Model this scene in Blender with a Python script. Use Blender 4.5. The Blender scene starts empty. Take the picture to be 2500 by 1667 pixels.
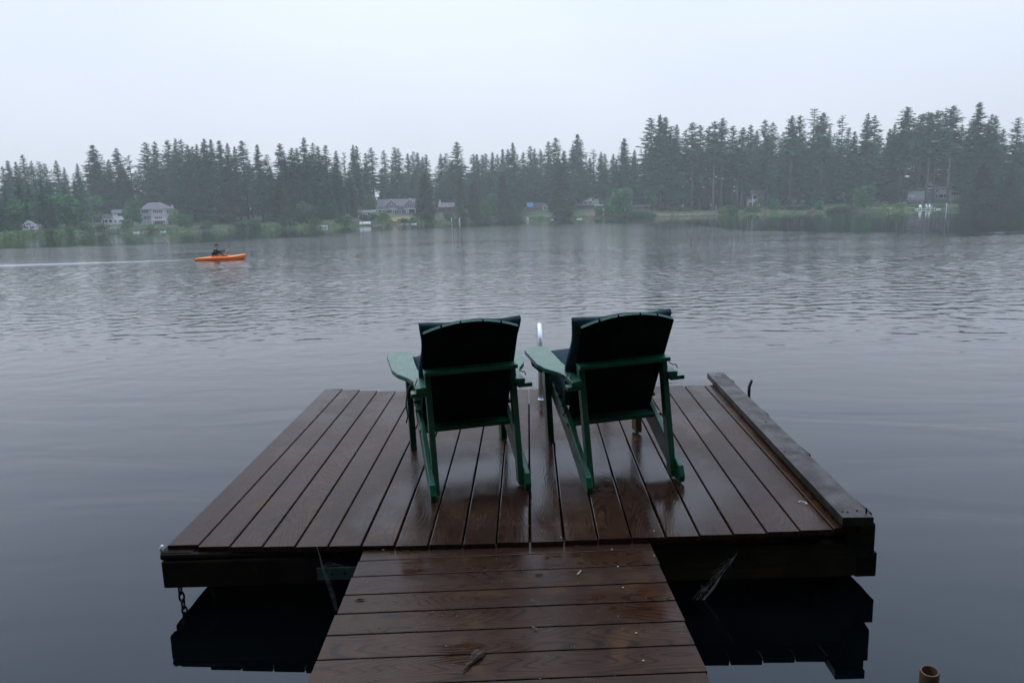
import bpy, bmesh, math, random
import numpy as np
from mathutils import Matrix, Vector
S = bpy.context.scene
col = S.collection
PI = math.pi
# ---------------------------------------------------------------- camera
FPX, EYE, HX, HY, ROLL = 1740.0, 1.65, 1261.0, 532.0, 0.029
TILT = math.atan((833.5 - (HY + ROLL*(HX-1250)))/FPX*math.cos(ROLL))
CM = Matrix.Rotation(PI/2-TILT, 3, 'X') @ Matrix.Rotation(-ROLL, 3, 'Z')
cd = bpy.data.cameras.new('camera'); cam = bpy.data.objects.new('camera', cd); col.objects.link(cam)
cam.matrix_world = Matrix.Translation((0, 0, EYE)) @ CM.to_4x4()
cd.sensor_width = 36; cd.lens = FPX/2500*36; cd.clip_start = 0.05; cd.clip_end = 6000
S.camera = cam
# ---------------------------------------------------------------- world, sun, exposure
SUN_EL, SUN_AZ = math.radians(52), math.radians(-18)      # azimuth from +Y towards +X
w = bpy.data.worlds.new('World'); S.world = w; w.use_nodes = True
nt = w.node_tree; nt.nodes.clear()
def wn(t, **k):
    n = nt.nodes.new(t)
    for a, b in k.items(): setattr(n, a, b)
    return n
sky = wn('ShaderNodeTexSky', sky_type='NISHITA', sun_disc=False, sun_elevation=SUN_EL, sun_rotation=SUN_AZ)
sky.air_density = 1.2; sky.dust_density = 4.0
tc = wn('ShaderNodeTexCoord')
mp = wn('ShaderNodeMapping'); mp.inputs['Scale'].default_value = (1, 1, 2.2)
nz = wn('ShaderNodeTexNoise'); nz.inputs['Scale'].default_value = 1.6; nz.inputs['Detail'].default_value = 3; nz.inputs['Roughness'].default_value = .45
cr = wn('ShaderNodeValToRGB')
cr.color_ramp.elements[0].position = .3; cr.color_ramp.elements[0].color = (6.4, 6.85, 7.85, 1)
cr.color_ramp.elements[1].position = .7; cr.color_ramp.elements[1].color = (7.45, 7.85, 8.75, 1)
mx = wn('ShaderNodeMix', data_type='RGBA'); mx.inputs[0].default_value = .93
bg = wn('ShaderNodeBackground'); bg.inputs['Strength'].default_value = 0.1
wo = wn('ShaderNodeOutputWorld')
L = nt.links.new
L(tc.outputs['Generated'], mp.inputs[0]); L(mp.outputs[0], nz.inputs['Vector']); L(nz.outputs[0], cr.inputs[0])
L(sky.outputs[0], mx.inputs[6]); L(cr.outputs[0], mx.inputs[7]); 
sxyz = wn('ShaderNodeSeparateXYZ'); L(tc.outputs['Generated'], sxyz.inputs[0])      # overcast sky: brighter towards the zenith
mz = wn('ShaderNodeMath', operation='MAXIMUM'); L(sxyz.outputs[2], mz.inputs[0]); mz.inputs[1].default_value = 0
pz = wn('ShaderNodeMath', operation='MULTIPLY_ADD'); L(mz.outputs[0], pz.inputs[0]); pz.inputs[1].default_value = 1.0; pz.inputs[2].default_value = .30
fz = wn('ShaderNodeMath', operation='MULTIPLY_ADD'); L(pz.outputs[0], fz.inputs[0]); L(mz.outputs[0], fz.inputs[1]); fz.inputs[2].default_value = .97
zt = wn('ShaderNodeMapRange'); L(mz.outputs[0], zt.inputs[0]); zt.inputs[1].default_value = .05; zt.inputs[2].default_value = .45; zt.inputs[4].default_value = .85
tz = wn('ShaderNodeMix', data_type='RGBA', blend_type='MULTIPLY'); L(zt.outputs[0], tz.inputs[0]); L(mx.outputs[2], tz.inputs[6]); tz.inputs[7].default_value = (.82, .91, 1.04, 1)
vm = wn('ShaderNodeVectorMath', operation='SCALE'); L(tz.outputs[2], vm.inputs[0]); L(fz.outputs[0], vm.inputs['Scale']); L(vm.outputs[0], bg.inputs['Color'])
L(bg.outputs[0], wo.inputs[0])
sl = bpy.data.lights.new('sun', 'SUN'); sl.energy = 0.6; sl.angle = math.radians(25); sl.color = (1, .97, .93)
so = bpy.data.objects.new('sun', sl); col.objects.link(so)
sd = Vector((math.sin(SUN_AZ)*math.cos(SUN_EL), math.cos(SUN_AZ)*math.cos(SUN_EL), math.sin(SUN_EL)))
so.rotation_euler = sd.to_track_quat('Z', 'Y').to_euler(); so.location = (0, 0, 30)
S.render.engine = 'CYCLES'
S.view_settings.view_transform = 'Standard'; S.view_settings.look = 'None'
S.view_settings.exposure = 0.24; S.view_settings.gamma = 1; S.view_settings.use_curve_mapping = False
S.cycles.volume_bounces = 1; S.cycles.max_bounces = 8; S.cycles.transparent_max_bounces = 8

# ---------------------------------------------------------------- helpers
R = random.Random(7)
def ray(px, py): return CM @ Vector(((px-1250)/FPX, -(py-833.5)/FPX, -1))
def on_z(px, py, z):
    d = ray(px, py); return d*((z-EYE)/d.z) + Vector((0, 0, EYE))
def at_y(px, py, y):
    d = ray(px, py); return d*(y/d.y) + Vector((0, 0, EYE))
def tag(o, label=None, cat=None, group=None, kind=None):
    for k, v in (('label', label), ('category', cat), ('group', group), ('kind', kind)):
        if v: o[k] = v
    return o
def empty(name, loc=(0, 0, 0), rz=0.0):
    o = bpy.data.objects.new(name, None); col.objects.link(o); o.location = loc; o.rotation_euler = (0, 0, rz); o.empty_display_size = .1
    return o
def smooth_flat(me, sm):
    if sm: me.polygons.foreach_set('use_smooth', [True]*len(me.polygons))
class MB:
    def __init__(s): s.v = []; s.f = []
    def add(s, vs, fs):
        n = len(s.v); s.v += [tuple(v) for v in vs]; s.f += [tuple(i+n for i in f) for f in fs]; return s
    def box(s, x0, x1, y0, y1, z0, z1):
        vs = [(x, y, z) for z in (z0, z1) for y in (y0, y1) for x in (x0, x1)]
        return s.add(vs, [(0,2,3,1), (4,5,7,6), (0,1,5,4), (2,6,7,3), (0,4,6,2), (1,3,7,5)])
    def prism(s, poly, axis, a, b):
        # poly in the other two axes, extruded along axis from a to b
        n = len(poly)
        def mk(p, t):
            return (t, p[0], p[1]) if axis == 'x' else (p[0], t, p[1]) if axis == 'y' else (p[0], p[1], t)
        vs = [mk(p, a) for p in poly] + [mk(p, b) for p in poly]
        return s.add(vs, [tuple(range(n))[::-1], tuple(range(n, 2*n))] + [(i, (i+1) % n, n+(i+1) % n, n+i) for i in range(n)])
    def tube(s, pts, r, n=8, cap=True):
        pts = [Vector(p) for p in pts]; rr = r if isinstance(r, (list, tuple)) else [r]*len(pts)
        base = len(s.v); up = None
        for i, p in enumerate(pts):
            t = (pts[min(i+1, len(pts)-1)] - pts[max(i-1, 0)]).normalized()
            if up is None:
                up = Vector((0, 0, 1)) if abs(t.z) < .9 else Vector((1, 0, 0))
            a = t.cross(up).normalized(); b = a.cross(t).normalized(); up = b
            for k in range(n):
                q = p + (a*math.cos(2*PI*k/n) + b*math.sin(2*PI*k/n))*rr[i]; s.v.append(tuple(q))
        for i in range(len(pts)-1):
            for k in range(n):
                a0 = base+i*n+k; a1 = base+i*n+(k+1) % n; s.f.append((a0, a1, a1+n, a0+n))
        if cap:
            s.f.append(tuple(base+k for k in range(n))[::-1]); s.f.append(tuple(base+(len(pts)-1)*n+k for k in range(n)))
        return s
    def mesh(s, name, mat, smooth=False):
        me = bpy.data.meshes.new(name); me.from_pydata(s.v, [], s.f)
        if mat: me.materials.append(mat)
        smooth_flat(me, smooth)
        return me
    def build(s, name, mat, parent=None, smooth=False, bevel=0, seg=2, loc=None, rz=0, fix=True):
        me = s.mesh(name, mat, smooth)
        if fix or bevel:
            bm = bmesh.new(); bm.from_mesh(me)
            if bevel: bmesh.ops.bevel(bm, geom=bm.edges[:], offset=bevel, segments=seg, profile=.5, affect='EDGES', clamp_overlap=True)
            bmesh.ops.recalc_face_normals(bm, faces=bm.faces)
            bm.to_mesh(me); bm.free()
        return link(name, me, parent, loc, rz)
def link(name, me, parent=None, loc=None, rz=0):
    o = bpy.data.objects.new(name, me); col.objects.link(o); o.parent = parent
    if loc is not None: o.location = loc
    if rz: o.rotation_euler = (0, 0, rz)
    return o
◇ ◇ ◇
Instructions for the task: Copy all lines from the data that hold the word "scene".

Written response:
Model this scene in Blender with a Python script. Use Blender 4.5. The Blender scene starts empty. Take the picture to be 2500 by 1667 pixels.
S = bpy.context.scene